The series reflects his thoughtful reading of the New Testament and his research into and revival of long-neglected medieval devotional texts, including Meditations on the Life of Christ and The Golden Legend. Domenico's cycle is distinctive for "rehearsing" the visual and literary traditions the New Testament inspired, as it places those traditions within a new, personal and expanded interpretation, Gealt said.

"Domenico expected us to exercise our memory, knowledge and awareness of the text and of art history," she added.

While many of the drawings showcase Domenico's gifts as a grand storyteller, other sheets reveal his profound piety and depth of emotional connection with the suffering Christ. In one of the exhibition's most moving drawings, Jesus in the Garden of Gethsemane: The Second Prayer, taken from the story of Christ's Passion, Domenico omits the usual accessory figures, choosing instead to concentrate on the anguish of a kneeling Jesus, arms upraised in fervent prayer as he confronts his imminent death.
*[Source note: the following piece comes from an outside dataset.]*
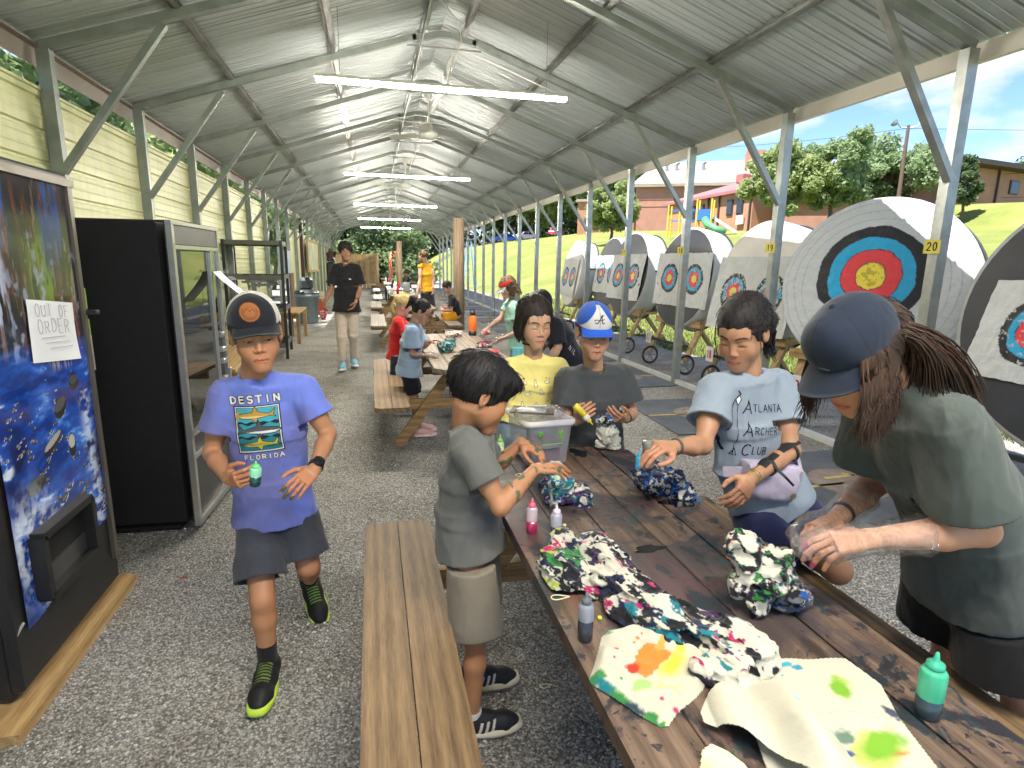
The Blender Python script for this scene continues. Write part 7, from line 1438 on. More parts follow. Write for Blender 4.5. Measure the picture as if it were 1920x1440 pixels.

Gealt, an internationally recognized expert on Domenico, and Knox, one of the world's leading authorities on Venetian art, including the work of Giambattista Tiepolo as well as Domenico, were presented with enormous challenges as they tried to piece together this massive puzzle. They spent several years culling through archives and sales records and visiting dealers to relocate the drawings and reassemble them. To identify the drawings' subjects, they delved deeply into sacred and historical literature and studied a vast pictorial history to place each drawing into an appropriate narrative order.

Their research yielded many important discoveries, including Domenico's careful study of texts, his preferences for embedding visual clues as references to textual differences within his images and his pictorial solutions for resolving differences among sources regarding sequence. They also uncovered the artist's apparent awareness of emerging 19th-century debates regarding the primacy of the Gospel of Mark over that of Matthew and his unique development of St. Peter as a key eyewitness to sacred events.

Cherished by collectors as individual images representing the talents of a noted draftsman, the drawings remained unappreciated as part of a larger narrative, since they were not understood in their full context. When restored to their place within his epic series, Domenico's New Testament drawings reveal an extraordinary accomplishment. So strikingly different from earlier traditions that Gealt and Knox call it A New Testament, Domenico's cycle is a landmark in the history of art and is expected to make important contributions to 18th-century and New Testament studies, as well as to the history of sacred imagery, serial narrative, drawing and Venetian art and culture.

The Domenico exhibition will run at the Frick Collection, located at 1 E. 70th St. in New York City, from Oct. 24 to Jan. 7, 2007. Gealt will give a free public lecture on "The Tiepolo Code" on Oct. 25 at 6 p.m. in which she will examine the ways the artist linked his drawings while referencing, in unique ways, his textual sources.